Six decades after the crimes the memorial – a circular pool with a central plinth holding a single flower – was opened to the public in a copse opposite the Reichstag.
“This memorial acknowledges a group of victims who have gone unacknowledged for far too long,” said Dr Merkel at the opening ceremony.
“We cannot reverse what happened but we can bring remembrance of it into the very centre of our society.”
The monument, designed by Israeli artist Dani Karavan, is the third memorial to victims of Nazi persecution in Berlin’s city centre.
The first was the 2005 memorial to the murdered Jews of Europe, a sprawling field of concrete pillars adjacent to the Brandenburg Gate. Three years later, directly opposite, came a memorial to the homosexuals persecuted and murdered in the Third Reich.
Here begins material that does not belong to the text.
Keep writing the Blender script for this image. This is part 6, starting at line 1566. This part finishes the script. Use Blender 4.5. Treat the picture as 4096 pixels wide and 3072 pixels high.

Like with Jews, the Nazis dubbed Sinti and Roma as racially inferior humans and launched what SS head Heinrich Himmler in 1938 dubbed a “final solution of the Gypsy question”.
“Sadly this is coming too late for many survivors of the Nazi terror,” said Zoni Weisz (75) at yesterday’s ceremony. He slipped away from a deportation that transported his family to their deaths. “The world knows very little about the suffering of the Sinti and Roma,” he said. “I hope that this memorial to what I describe as the forgotten Holocaust will help it to earn the remembrance it deserves.”
The road to yesterday’s memorial was a long one for Germany’s Sinti and Roma community, which dates back six centuries. They were first recognised as a Nazi victim group in 1982. The current memorial design was approved in 2008, but arguments over the design and workmanship caused long delays.
“We didn’t want a monumental memorial, but one where every visitor can inform themselves about the fate of our minority from 1933 to 1945,” said Romani Rose, head of the Central Council of Sinti and Roma in Germany, who lost 13 relatives.
“It is important to raise awareness because Roma and Sinti are the victims of exclusion once again.”
The Roma community hopes to raise awareness by attracting visitors to the daily ceremony replacing the flower on the plinth.